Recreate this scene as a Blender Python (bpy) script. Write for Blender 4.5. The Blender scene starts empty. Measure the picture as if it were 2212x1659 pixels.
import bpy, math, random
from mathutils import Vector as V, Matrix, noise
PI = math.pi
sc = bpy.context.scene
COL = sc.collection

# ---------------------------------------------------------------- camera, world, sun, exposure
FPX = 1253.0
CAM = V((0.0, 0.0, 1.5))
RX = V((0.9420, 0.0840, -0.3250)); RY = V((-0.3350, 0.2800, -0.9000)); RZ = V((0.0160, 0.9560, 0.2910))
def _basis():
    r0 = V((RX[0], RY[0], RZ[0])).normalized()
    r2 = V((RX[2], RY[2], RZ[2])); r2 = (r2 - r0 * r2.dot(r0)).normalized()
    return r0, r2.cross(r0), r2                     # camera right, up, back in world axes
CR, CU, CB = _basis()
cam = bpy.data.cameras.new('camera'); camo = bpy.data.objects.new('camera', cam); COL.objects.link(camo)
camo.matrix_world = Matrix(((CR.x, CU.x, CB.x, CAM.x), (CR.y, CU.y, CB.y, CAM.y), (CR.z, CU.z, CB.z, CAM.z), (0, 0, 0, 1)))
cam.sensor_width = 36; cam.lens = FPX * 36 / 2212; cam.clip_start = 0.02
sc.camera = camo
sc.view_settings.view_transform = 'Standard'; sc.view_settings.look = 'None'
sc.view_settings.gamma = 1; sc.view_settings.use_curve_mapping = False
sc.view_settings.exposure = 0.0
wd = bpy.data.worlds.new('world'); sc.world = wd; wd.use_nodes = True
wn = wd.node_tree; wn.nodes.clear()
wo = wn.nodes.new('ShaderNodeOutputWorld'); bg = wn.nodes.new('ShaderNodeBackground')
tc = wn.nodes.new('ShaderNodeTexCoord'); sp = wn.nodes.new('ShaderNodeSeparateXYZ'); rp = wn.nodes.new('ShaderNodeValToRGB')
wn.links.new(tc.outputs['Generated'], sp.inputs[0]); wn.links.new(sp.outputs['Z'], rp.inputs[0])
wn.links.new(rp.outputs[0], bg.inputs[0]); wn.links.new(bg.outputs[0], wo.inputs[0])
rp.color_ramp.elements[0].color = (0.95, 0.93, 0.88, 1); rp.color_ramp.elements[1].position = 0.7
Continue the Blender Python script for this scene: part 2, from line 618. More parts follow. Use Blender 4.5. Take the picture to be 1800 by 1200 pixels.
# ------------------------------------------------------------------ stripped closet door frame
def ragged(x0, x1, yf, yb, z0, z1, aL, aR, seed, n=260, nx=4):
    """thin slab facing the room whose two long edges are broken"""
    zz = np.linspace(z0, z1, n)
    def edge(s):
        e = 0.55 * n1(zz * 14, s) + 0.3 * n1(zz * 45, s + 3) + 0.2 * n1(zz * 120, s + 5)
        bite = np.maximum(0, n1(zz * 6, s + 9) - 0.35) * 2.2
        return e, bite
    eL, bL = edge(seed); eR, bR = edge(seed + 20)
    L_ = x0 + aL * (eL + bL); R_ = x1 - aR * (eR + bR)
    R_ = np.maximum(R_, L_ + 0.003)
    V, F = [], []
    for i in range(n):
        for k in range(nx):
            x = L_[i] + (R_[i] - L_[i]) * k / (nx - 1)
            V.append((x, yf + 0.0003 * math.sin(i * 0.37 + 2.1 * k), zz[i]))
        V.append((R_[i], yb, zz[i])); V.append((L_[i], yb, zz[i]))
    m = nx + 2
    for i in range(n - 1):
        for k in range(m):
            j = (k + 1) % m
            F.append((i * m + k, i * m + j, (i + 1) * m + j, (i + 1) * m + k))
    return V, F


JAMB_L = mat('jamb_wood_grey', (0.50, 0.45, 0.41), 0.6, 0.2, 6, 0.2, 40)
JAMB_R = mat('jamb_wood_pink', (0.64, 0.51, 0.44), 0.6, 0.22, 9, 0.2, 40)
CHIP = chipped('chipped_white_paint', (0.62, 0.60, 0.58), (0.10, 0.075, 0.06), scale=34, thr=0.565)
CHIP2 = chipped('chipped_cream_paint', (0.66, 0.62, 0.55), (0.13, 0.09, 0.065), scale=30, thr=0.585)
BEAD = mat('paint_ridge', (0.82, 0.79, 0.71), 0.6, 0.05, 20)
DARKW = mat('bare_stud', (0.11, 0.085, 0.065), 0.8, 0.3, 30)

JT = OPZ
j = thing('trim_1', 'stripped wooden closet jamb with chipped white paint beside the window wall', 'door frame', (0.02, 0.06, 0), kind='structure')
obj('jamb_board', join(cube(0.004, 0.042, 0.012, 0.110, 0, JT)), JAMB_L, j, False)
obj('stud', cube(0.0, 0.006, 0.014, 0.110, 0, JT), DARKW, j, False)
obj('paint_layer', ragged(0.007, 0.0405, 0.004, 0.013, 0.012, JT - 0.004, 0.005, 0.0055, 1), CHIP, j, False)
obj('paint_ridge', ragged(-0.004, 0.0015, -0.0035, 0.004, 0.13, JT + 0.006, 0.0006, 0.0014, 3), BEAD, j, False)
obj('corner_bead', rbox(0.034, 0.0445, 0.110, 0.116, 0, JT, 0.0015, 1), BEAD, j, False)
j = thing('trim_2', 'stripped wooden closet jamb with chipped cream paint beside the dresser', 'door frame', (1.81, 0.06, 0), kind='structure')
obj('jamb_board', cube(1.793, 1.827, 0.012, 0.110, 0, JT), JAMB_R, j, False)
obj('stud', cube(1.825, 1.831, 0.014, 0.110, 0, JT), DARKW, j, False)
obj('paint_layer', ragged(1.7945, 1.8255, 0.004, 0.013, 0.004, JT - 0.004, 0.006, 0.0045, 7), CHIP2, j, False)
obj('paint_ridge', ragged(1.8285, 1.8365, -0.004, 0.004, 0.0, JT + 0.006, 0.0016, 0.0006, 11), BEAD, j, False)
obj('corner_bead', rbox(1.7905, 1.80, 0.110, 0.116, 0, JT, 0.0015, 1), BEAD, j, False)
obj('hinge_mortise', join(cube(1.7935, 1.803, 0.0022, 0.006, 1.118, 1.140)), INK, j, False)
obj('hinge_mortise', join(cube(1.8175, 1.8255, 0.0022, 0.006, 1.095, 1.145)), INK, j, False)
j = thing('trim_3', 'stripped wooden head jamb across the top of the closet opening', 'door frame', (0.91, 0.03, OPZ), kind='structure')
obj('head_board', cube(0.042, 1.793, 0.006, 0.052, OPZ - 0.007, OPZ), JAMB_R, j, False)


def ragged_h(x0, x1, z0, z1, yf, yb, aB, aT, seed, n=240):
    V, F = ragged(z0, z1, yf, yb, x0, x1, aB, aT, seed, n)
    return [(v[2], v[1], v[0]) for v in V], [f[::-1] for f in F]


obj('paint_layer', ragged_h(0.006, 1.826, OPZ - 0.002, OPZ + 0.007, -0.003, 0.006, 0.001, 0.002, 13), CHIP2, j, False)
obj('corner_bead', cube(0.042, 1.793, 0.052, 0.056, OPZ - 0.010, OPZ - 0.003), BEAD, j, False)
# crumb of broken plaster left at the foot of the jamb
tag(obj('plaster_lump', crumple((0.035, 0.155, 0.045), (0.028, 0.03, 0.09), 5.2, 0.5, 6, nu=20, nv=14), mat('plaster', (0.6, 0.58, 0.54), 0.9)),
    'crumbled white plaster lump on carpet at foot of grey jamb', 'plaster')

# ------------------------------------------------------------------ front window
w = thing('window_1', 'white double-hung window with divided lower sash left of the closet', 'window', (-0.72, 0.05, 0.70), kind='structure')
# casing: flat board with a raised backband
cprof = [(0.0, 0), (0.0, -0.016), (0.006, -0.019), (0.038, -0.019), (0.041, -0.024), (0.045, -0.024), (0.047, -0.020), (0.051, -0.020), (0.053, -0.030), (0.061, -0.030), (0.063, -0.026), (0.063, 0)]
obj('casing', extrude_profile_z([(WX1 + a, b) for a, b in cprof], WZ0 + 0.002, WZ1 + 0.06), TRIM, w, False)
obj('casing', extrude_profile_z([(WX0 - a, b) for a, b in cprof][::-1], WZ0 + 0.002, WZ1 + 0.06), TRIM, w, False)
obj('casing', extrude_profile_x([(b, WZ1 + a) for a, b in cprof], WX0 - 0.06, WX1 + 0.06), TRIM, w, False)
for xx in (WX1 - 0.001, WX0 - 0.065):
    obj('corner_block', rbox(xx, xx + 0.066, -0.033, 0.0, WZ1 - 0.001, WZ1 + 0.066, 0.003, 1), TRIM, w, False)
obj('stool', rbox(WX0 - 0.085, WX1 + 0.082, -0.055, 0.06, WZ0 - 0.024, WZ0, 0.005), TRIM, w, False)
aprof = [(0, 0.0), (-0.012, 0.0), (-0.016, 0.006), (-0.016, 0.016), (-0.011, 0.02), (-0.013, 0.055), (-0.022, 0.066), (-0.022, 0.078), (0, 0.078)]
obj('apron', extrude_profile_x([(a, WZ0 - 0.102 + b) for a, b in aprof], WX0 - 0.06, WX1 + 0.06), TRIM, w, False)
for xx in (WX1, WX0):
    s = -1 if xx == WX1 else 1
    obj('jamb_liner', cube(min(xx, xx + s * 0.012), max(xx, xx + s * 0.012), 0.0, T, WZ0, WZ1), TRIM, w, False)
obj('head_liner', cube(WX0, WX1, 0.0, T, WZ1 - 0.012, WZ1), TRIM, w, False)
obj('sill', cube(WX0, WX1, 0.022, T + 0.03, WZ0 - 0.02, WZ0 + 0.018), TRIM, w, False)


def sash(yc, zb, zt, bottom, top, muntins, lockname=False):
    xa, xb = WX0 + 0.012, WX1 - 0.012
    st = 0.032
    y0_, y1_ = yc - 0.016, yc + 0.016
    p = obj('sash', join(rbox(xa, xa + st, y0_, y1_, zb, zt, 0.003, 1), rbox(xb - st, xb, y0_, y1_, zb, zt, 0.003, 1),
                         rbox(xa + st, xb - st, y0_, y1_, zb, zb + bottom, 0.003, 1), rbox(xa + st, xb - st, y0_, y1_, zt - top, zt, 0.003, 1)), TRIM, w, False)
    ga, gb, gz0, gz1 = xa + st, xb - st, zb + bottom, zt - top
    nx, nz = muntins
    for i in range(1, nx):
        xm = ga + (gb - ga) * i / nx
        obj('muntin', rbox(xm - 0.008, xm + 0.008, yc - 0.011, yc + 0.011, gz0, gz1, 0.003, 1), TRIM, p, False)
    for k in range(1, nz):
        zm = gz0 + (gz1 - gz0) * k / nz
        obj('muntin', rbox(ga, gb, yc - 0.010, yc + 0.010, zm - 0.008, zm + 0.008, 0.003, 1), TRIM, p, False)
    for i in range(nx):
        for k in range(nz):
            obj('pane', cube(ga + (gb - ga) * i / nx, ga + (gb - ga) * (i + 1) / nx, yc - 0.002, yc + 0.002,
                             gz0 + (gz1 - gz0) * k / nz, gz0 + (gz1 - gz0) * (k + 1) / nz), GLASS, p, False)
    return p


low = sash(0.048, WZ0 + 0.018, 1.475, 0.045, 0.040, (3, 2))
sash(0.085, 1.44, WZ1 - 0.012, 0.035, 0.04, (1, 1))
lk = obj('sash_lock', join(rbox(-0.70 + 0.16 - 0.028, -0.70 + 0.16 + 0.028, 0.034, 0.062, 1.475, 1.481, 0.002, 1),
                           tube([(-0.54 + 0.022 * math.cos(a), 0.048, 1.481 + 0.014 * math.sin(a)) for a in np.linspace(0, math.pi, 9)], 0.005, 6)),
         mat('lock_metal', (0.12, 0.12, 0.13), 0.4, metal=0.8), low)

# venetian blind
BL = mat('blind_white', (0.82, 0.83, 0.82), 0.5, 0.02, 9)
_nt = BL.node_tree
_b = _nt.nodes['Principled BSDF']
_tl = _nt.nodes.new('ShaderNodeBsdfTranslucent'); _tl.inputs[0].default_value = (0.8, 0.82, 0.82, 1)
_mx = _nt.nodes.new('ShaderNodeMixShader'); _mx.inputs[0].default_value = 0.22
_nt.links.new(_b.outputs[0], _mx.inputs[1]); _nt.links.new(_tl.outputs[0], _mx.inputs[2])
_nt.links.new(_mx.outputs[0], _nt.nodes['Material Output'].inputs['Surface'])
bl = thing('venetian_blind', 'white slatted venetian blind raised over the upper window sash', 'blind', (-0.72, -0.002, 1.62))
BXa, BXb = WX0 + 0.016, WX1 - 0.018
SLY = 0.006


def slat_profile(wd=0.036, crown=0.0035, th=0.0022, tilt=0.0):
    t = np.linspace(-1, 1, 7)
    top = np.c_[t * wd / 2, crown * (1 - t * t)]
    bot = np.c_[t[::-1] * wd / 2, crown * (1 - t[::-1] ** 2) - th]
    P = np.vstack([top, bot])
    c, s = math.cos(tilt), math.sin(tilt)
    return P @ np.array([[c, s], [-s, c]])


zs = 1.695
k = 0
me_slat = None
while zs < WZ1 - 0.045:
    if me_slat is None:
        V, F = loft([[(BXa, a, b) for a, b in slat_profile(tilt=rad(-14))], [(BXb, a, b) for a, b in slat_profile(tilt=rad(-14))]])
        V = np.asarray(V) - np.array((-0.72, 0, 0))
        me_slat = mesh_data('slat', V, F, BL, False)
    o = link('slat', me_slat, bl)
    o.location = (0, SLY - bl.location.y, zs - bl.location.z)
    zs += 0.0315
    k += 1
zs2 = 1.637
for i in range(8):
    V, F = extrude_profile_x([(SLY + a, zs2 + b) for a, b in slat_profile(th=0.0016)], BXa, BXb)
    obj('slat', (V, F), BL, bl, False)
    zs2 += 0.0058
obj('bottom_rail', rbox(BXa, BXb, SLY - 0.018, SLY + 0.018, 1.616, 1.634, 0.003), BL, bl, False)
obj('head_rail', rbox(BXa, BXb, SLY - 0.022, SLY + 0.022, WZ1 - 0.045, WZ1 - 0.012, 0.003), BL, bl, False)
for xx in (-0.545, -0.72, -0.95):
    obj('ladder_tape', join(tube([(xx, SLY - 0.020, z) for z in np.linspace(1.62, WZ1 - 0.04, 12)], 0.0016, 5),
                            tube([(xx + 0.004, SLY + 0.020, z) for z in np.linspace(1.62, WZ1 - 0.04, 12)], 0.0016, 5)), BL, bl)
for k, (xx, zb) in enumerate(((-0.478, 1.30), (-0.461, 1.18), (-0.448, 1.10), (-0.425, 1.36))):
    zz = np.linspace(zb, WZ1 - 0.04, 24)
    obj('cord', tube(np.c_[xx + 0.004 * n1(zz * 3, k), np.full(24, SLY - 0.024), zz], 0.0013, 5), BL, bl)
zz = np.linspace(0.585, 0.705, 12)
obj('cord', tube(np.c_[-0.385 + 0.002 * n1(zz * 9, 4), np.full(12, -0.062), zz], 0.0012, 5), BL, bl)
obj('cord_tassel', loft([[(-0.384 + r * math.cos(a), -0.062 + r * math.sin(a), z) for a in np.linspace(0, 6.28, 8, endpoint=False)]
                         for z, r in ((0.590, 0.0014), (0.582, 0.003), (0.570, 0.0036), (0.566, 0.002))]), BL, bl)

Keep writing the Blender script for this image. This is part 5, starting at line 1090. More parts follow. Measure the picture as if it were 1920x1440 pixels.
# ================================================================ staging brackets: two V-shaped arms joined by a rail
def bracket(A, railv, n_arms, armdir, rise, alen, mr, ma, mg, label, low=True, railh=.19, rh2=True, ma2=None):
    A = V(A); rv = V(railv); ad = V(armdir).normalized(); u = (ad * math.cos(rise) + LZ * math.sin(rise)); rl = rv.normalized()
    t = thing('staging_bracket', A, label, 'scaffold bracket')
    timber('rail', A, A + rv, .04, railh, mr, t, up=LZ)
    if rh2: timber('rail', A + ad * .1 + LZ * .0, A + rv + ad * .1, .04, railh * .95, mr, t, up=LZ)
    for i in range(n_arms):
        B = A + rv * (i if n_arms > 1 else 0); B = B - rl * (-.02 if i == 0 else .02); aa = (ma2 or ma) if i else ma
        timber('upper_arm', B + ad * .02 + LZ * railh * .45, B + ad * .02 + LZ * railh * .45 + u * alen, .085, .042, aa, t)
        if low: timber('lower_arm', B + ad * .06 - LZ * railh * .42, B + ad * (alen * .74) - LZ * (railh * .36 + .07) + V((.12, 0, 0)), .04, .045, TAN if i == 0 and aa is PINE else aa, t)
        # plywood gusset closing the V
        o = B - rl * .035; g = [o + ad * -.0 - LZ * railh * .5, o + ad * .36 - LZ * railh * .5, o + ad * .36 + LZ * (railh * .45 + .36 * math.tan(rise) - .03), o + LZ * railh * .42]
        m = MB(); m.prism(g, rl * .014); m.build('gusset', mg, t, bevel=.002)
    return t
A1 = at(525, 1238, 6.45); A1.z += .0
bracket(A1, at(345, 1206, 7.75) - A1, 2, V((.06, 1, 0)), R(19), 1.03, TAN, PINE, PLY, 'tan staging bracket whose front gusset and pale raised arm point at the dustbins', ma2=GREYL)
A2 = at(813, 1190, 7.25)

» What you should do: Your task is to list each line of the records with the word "More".

» The solution:
Continue the Blender Python script for this scene: part 2, from line 618. More parts follow. Use Blender 4.5. Take the picture to be 1800 by 1200 pixels.
Keep writing the Blender script for this image. This is part 5, starting at line 1090. More parts follow. Measure the picture as if it were 1920x1440 pixels.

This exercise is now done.